The pre-eminence of positioning

I’m a strategist, a marketer, a PR man, an integrated communications guy and an advocate of the importance of branding to add value to the balance sheet. I operate in the digital realm and in the ‘real world’.

I believe that we (collectively) ought to be able to show a causative correlation between what we do (our craft, our creativity) and a positive return for the organisations we represent. Not just a ‘return on reputation’ but also a tangible return on investment.

We are in the business of influence, yes. But our work has to do more than that. What good is influence if it doesn’t move audiences to react positively?

We must motivate and move our stakeholders to think differently, to feel differently and, crucially, to act differently. They must be engaged, be enamoured and be enchanted. And, in the final scenario, they must buy our products and/or services.

The object of their purchase is immaterial to the process of strategic, persuasive communication. Our audiences might be buying FMCG or financial services. No matter. The mechanism to get them to the point of decision is the same.

My growing conviction is that the key to orchestrating all of the disciplines mentioned above, is positioning. Branding, marketing, PR and digital are all important. These strategic and tactical disciplines are key in an integrated communications environment. But they all ought to be informed by and align to a positioning strategy.

Positioning is the art (let’s not be pretentious and pretend it’s a science) of emphasising and illuminating the most appealing facets of a brand, to selected and defined audiences, in light of the competitive environment, for the purpose of persuasion.
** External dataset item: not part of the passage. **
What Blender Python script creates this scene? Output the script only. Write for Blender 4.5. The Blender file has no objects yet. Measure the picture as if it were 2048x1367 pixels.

It’s about the space that you own in the minds and hearts of your prospects.

Very little has been written about positioning. The original concept was created and popularised by Al Ries and Jack Trout in ‘Positioning – the Battle for Your Mind’. Despite not using the term, the essence of the idea was further expounded by Frank Luntz in ‘Words That Work: It’s Not What You Say, It’s What People Hear’.

In order to be successful, we have got to start with the prospect’s thoughts, feelings and actions – and work back to ensure that our offering is going to connect with them, where they’re at – not blast messages at them from our entrenched position.